— start —

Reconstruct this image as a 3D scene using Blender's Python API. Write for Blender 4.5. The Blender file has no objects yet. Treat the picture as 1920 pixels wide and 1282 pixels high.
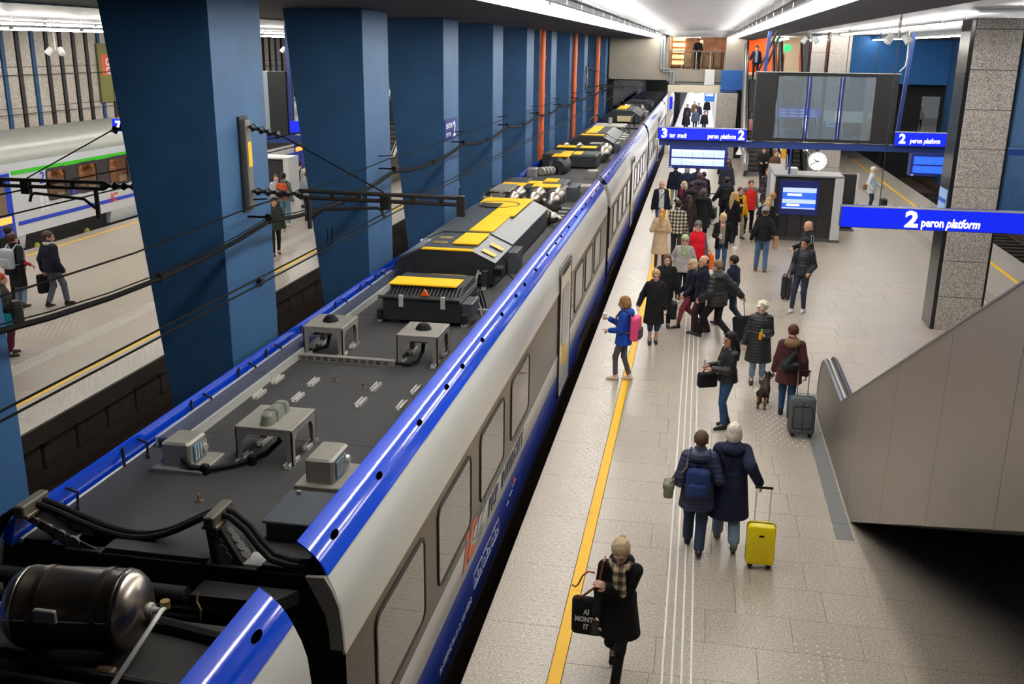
import bpy, bmesh, math, random
import numpy as np
from mathutils import Matrix, Vector, Euler
random.seed(7)
SC = bpy.context.scene
COL = SC.collection
R = math.radians

# ------------------------------------------------------------------ camera
cam = bpy.data.cameras.new('camera')
cam.sensor_width = 36.0
cam.lens = 36.0 * 1840 / 1920
cam.clip_start, cam.clip_end = 0.05, 400
cob = bpy.data.objects.new('camera', cam)
COL.objects.link(cob)
yaw, pit, rol = 0.18196884, 0.29264654, 0.01292211
cy, sy, cp, sp, cr, sr = math.cos(yaw), math.sin(yaw), math.cos(pit), math.sin(pit), math.cos(rol), math.sin(rol)
fwd = Vector((-sy * cp, cy * cp, -sp))
rgt = Vector((cy, sy, 0))
upv = rgt.cross(fwd)
r2 = cr * rgt + sr * upv
u2 = -sr * rgt + cr * upv
m3 = Matrix((r2, u2, -fwd)).transposed()
cob.matrix_world = Matrix.Translation((0, 0, 6.0)) @ m3.to_4x4()
SC.camera = cob

# ------------------------------------------------------------------ world, exposure
w = bpy.data.worlds.new('world')
w.use_nodes = True
bg = w.node_tree.nodes['Background']
bg.inputs[0].default_value = (0.85, 0.92, 1.0, 1)
bg.inputs[1].default_value = 0.10
SC.world = w
SC.view_settings.view_transform = 'Standard'
SC.view_settings.look = 'None'
SC.view_settings.gamma = 1.0
SC.view_settings.use_curve_mapping = False
SC.view_settings.exposure = 0.16
TUBE = 55.0          # strength of the fluorescent tubes
SC.cycles.max_bounces = 6
SC.cycles.diffuse_bounces = 3
SC.cycles.glossy_bounces = 3
SC.cycles.transmission_bounces = 4
SC.cycles.transparent_max_bounces = 6
SC.cycles.caustics_reflective = False
SC.cycles.caustics_refractive = False
SC.cycles.sample_clamp_indirect = 4.0
SC.cycles.use_denoising = True


# ------------------------------------------------------------------ materials
def lin(c):
    return tuple((v / 12.92 if v <= 0.04045 else ((v + 0.055) / 1.055) ** 2.4) for v in c)


def rgb(*c):
    return (*lin([v / 255.0 for v in c]), 1.0)


MATS = {}


class N:
    """small node helper"""
    def __init__(s, name):
        s.m = bpy.data.materials.new(name)
        s.m.use_nodes = True
        s.t = s.m.node_tree
        s.b = s.t.nodes['Principled BSDF']

    def n(s, typ, **kw):
        nd = s.t.nodes.new(typ)
        for k, v in kw.items():
            if k in nd.inputs.keys():
                nd.inputs[k].default_value = v
            else:
                setattr(nd, k, v)
        return nd

    def l(s, a, b):
        s.t.links.new(a, b)

    def coord(s, kind='Object'):
        return s.n('ShaderNodeTexCoord').outputs[kind]

    def geo(s):
        return s.n('ShaderNodeNewGeometry').outputs['Position']


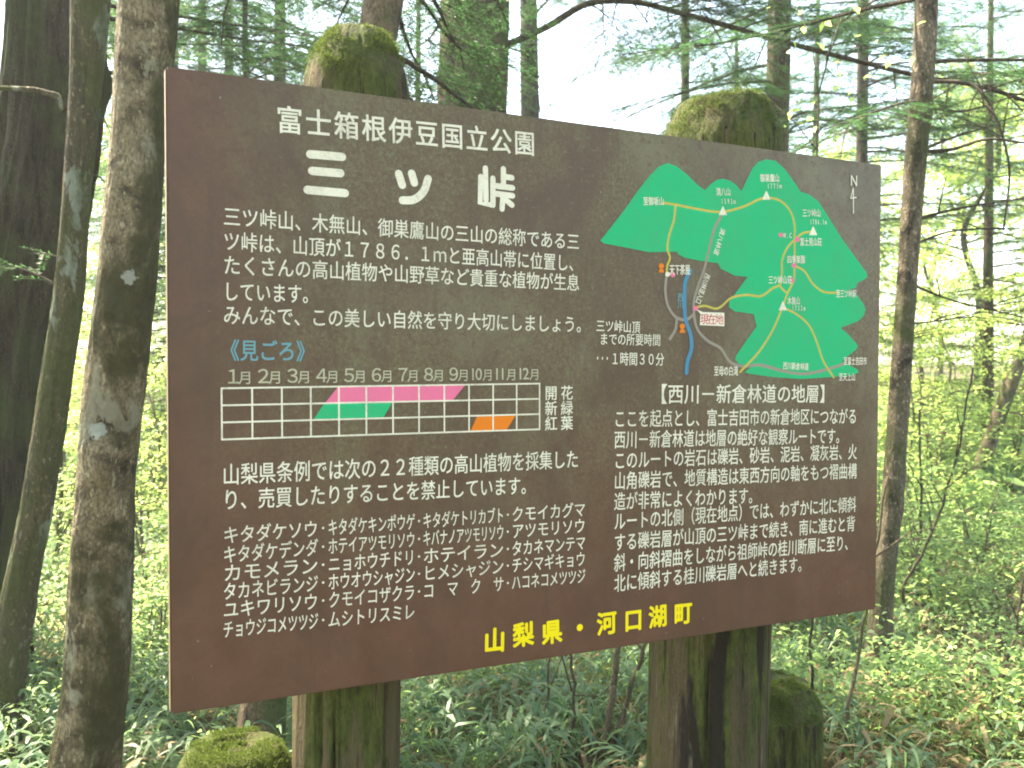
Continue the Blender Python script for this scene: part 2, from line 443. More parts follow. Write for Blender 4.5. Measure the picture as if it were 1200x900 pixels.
for num, i in month_items():
    V = []; Fs = []; y = depth()
    def put(ch, u, h, hw, dv):
        v, f = glyph(ch)
        cx = 0.5 if ord(ch) > 255 else (v[:, 0].min() + v[:, 0].max()) / 2
        p = G(u, -0.235); dd = G(1, -0.235) - G(0, -0.235); dd /= np.linalg.norm(dd); nn = np.array([-dd[1], dd[0]])
        emit(V, Fs, v, f, p + nn * dv, dd, nn, cx, hw, h, y, 0.01)
    if i < 9:
        put(num, (i + 0.38) / 12, 0.036, 0.037, 0); put('月', (i + 0.78) / 12, 0.027, 0.027, -0.003)
    else:
        put(num[0], (i + 0.16) / 12, 0.036, 0.034, 0); put(num[1], (i + 0.40) / 12, 0.036, 0.034, 0); put('月', (i + 0.78) / 12, 0.027, 0.026, -0.003)
    mesh_np('month_lettering', V, Fs, M['dim'], board)
lettering('season_lettering', [('開花', (636, 460.5), (673, 460), 0.034, 0.95), ('新緑', (636, 478.5), (673, 477.5), 0.034, 0.95), ('紅葉', (636, 496.5), (673, 495), 0.034, 0.95)], M['white'], 0.012)
lettering('notice_lettering', [
    ('山梨県条例では次の２２種類の高山植物を採集した', (260, 556), (678, 537.5), 0.044),
    ('り、売買したりすることを禁止しています。', (260, 585.5), (626, 568), 0.043)], M['white'], 0.008)
# plant names, four justified columns
rows = [('キタダケソウ', 'キタダケキンポウゲ', 'キタダケトリカブト', 'クモイカグマ'),
        ('キタダケデンダ', 'ホテイアツモリソウ', 'キバナノアツモリソウ', 'アツモリソウ'),
        ('カモメラン', 'ニョホウチドリ', 'ホテイラン', 'タカネマンテマ'),
        ('タカネビランジ', 'ホウオウシャジン', 'ヒメシャジン', 'チシマギキョウ'),
        ('ユキワリソウ', 'クモイコザクラ', 'コマクサ', 'ハコネコメツツジ'),
        ('チョウジコメツツジ', 'ムシトリスミレ')]
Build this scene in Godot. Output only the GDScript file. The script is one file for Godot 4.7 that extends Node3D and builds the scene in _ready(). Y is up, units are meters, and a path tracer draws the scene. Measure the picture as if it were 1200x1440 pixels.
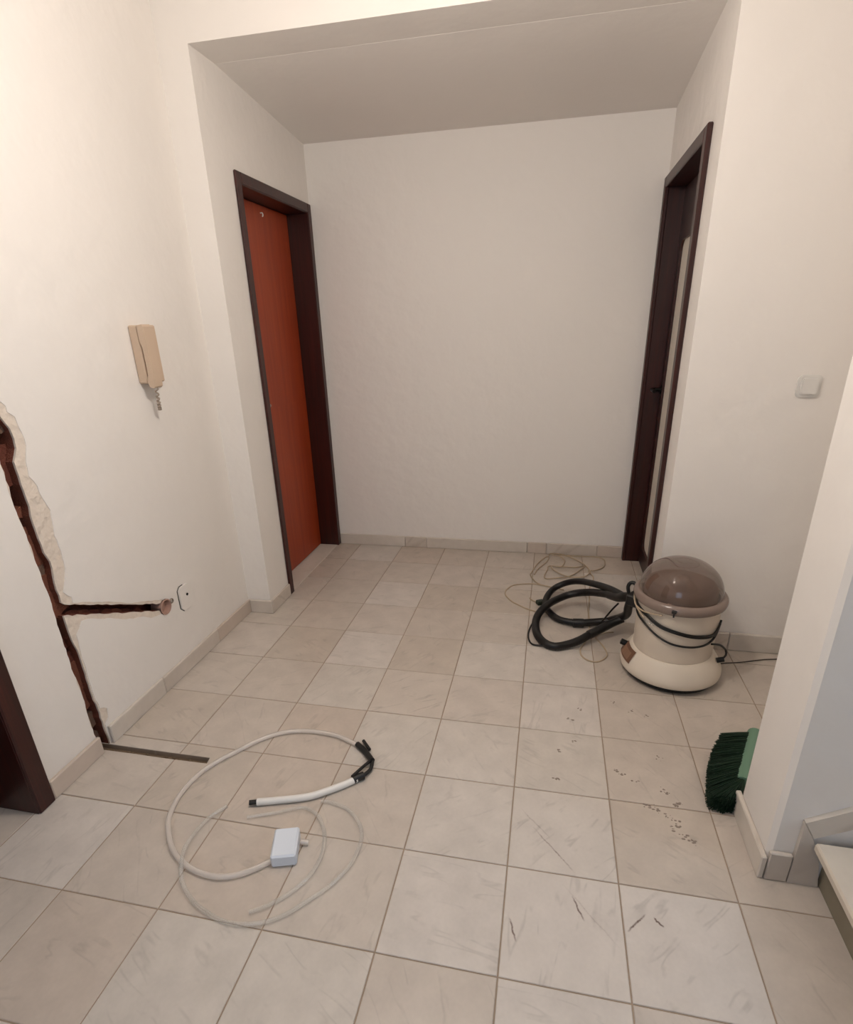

— end —

Exercise directions:
Transcribe the complete set of entries verbatim. No pictures belong in the copy.

Task solution:
Reconstruct this image as a 3D scene using Blender's Python API. Write for Blender 4.5. The Blender file has no objects yet. Treat the picture as 1920 pixels wide and 1282 pixels high.
import bpy, bmesh, math, random
import numpy as np
from mathutils import Matrix, Vector, Euler
random.seed(7)
SC = bpy.context.scene
COL = SC.collection
R = math.radians

# ------------------------------------------------------------------ camera
cam = bpy.data.cameras.new('camera')
cam.sensor_width = 36.0
cam.lens = 36.0 * 1840 / 1920
cam.clip_start, cam.clip_end = 0.05, 400
cob = bpy.data.objects.new('camera', cam)
COL.objects.link(cob)
yaw, pit, rol = 0.18196884, 0.29264654, 0.01292211
cy, sy, cp, sp, cr, sr = math.cos(yaw), math.sin(yaw), math.cos(pit), math.sin(pit), math.cos(rol), math.sin(rol)
fwd = Vector((-sy * cp, cy * cp, -sp))
rgt = Vector((cy, sy, 0))
upv = rgt.cross(fwd)
r2 = cr * rgt + sr * upv
u2 = -sr * rgt + cr * upv
m3 = Matrix((r2, u2, -fwd)).transposed()
cob.matrix_world = Matrix.Translation((0, 0, 6.0)) @ m3.to_4x4()
SC.camera = cob

# ------------------------------------------------------------------ world, exposure
w = bpy.data.worlds.new('world')
w.use_nodes = True
bg = w.node_tree.nodes['Background']
bg.inputs[0].default_value = (0.85, 0.92, 1.0, 1)
bg.inputs[1].default_value = 0.10
SC.world = w
SC.view_settings.view_transform = 'Standard'
SC.view_settings.look = 'None'
SC.view_settings.gamma = 1.0
SC.view_settings.use_curve_mapping = False
SC.view_settings.exposure = 0.16
TUBE = 55.0          # strength of the fluorescent tubes
SC.cycles.max_bounces = 6
SC.cycles.diffuse_bounces = 3
SC.cycles.glossy_bounces = 3
SC.cycles.transmission_bounces = 4
SC.cycles.transparent_max_bounces = 6
SC.cycles.caustics_reflective = False
SC.cycles.caustics_refractive = False
SC.cycles.sample_clamp_indirect = 4.0
SC.cycles.use_denoising = True


# ------------------------------------------------------------------ materials
def lin(c):
    return tuple((v / 12.92 if v <= 0.04045 else ((v + 0.055) / 1.055) ** 2.4) for v in c)


def rgb(*c):
    return (*lin([v / 255.0 for v in c]), 1.0)


MATS = {}


class N:
    """small node helper"""
    def __init__(s, name):
        s.m = bpy.data.materials.new(name)
        s.m.use_nodes = True
        s.t = s.m.node_tree
        s.b = s.t.nodes['Principled BSDF']

    def n(s, typ, **kw):
        nd = s.t.nodes.new(typ)
        for k, v in kw.items():
            if k in nd.inputs.keys():
                nd.inputs[k].default_value = v
            else:
                setattr(nd, k, v)
        return nd

    def l(s, a, b):
        s.t.links.new(a, b)

    def coord(s, kind='Object'):
        return s.n('ShaderNodeTexCoord').outputs[kind]

    def geo(s):
        return s.n('ShaderNodeNewGeometry').outputs['Position']


Continue the Blender Python script for this scene: part 2, from line 443. More parts follow. Write for Blender 4.5. Measure the picture as if it were 1200x900 pixels.
for num, i in month_items():
    V = []; Fs = []; y = depth()
    def put(ch, u, h, hw, dv):
        v, f = glyph(ch)
        cx = 0.5 if ord(ch) > 255 else (v[:, 0].min() + v[:, 0].max()) / 2
        p = G(u, -0.235); dd = G(1, -0.235) - G(0, -0.235); dd /= np.linalg.norm(dd); nn = np.array([-dd[1], dd[0]])
        emit(V, Fs, v, f, p + nn * dv, dd, nn, cx, hw, h, y, 0.01)
    if i < 9:
        put(num, (i + 0.38) / 12, 0.036, 0.037, 0); put('月', (i + 0.78) / 12, 0.027, 0.027, -0.003)
    else:
        put(num[0], (i + 0.16) / 12, 0.036, 0.034, 0); put(num[1], (i + 0.40) / 12, 0.036, 0.034, 0); put('月', (i + 0.78) / 12, 0.027, 0.026, -0.003)
    mesh_np('month_lettering', V, Fs, M['dim'], board)
lettering('season_lettering', [('開花', (636, 460.5), (673, 460), 0.034, 0.95), ('新緑', (636, 478.5), (673, 477.5), 0.034, 0.95), ('紅葉', (636, 496.5), (673, 495), 0.034, 0.95)], M['white'], 0.012)
lettering('notice_lettering', [
    ('山梨県条例では次の２２種類の高山植物を採集した', (260, 556), (678, 537.5), 0.044),
    ('り、売買したりすることを禁止しています。', (260, 585.5), (626, 568), 0.043)], M['white'], 0.008)
# plant names, four justified columns
rows = [('キタダケソウ', 'キタダケキンポウゲ', 'キタダケトリカブト', 'クモイカグマ'),
        ('キタダケデンダ', 'ホテイアツモリソウ', 'キバナノアツモリソウ', 'アツモリソウ'),
        ('カモメラン', 'ニョホウチドリ', 'ホテイラン', 'タカネマンテマ'),
        ('タカネビランジ', 'ホウオウシャジン', 'ヒメシャジン', 'チシマギキョウ'),
        ('ユキワリソウ', 'クモイコザクラ', 'コマクサ', 'ハコネコメツツジ'),
        ('チョウジコメツツジ', 'ムシトリスミレ')]
Build this scene in Godot. Output only the GDScript file. The script is one file for Godot 4.7 that extends Node3D and builds the scene in _ready(). Y is up, units are meters, and a path tracer draws the scene. Measure the picture as if it were 1200x1440 pixels.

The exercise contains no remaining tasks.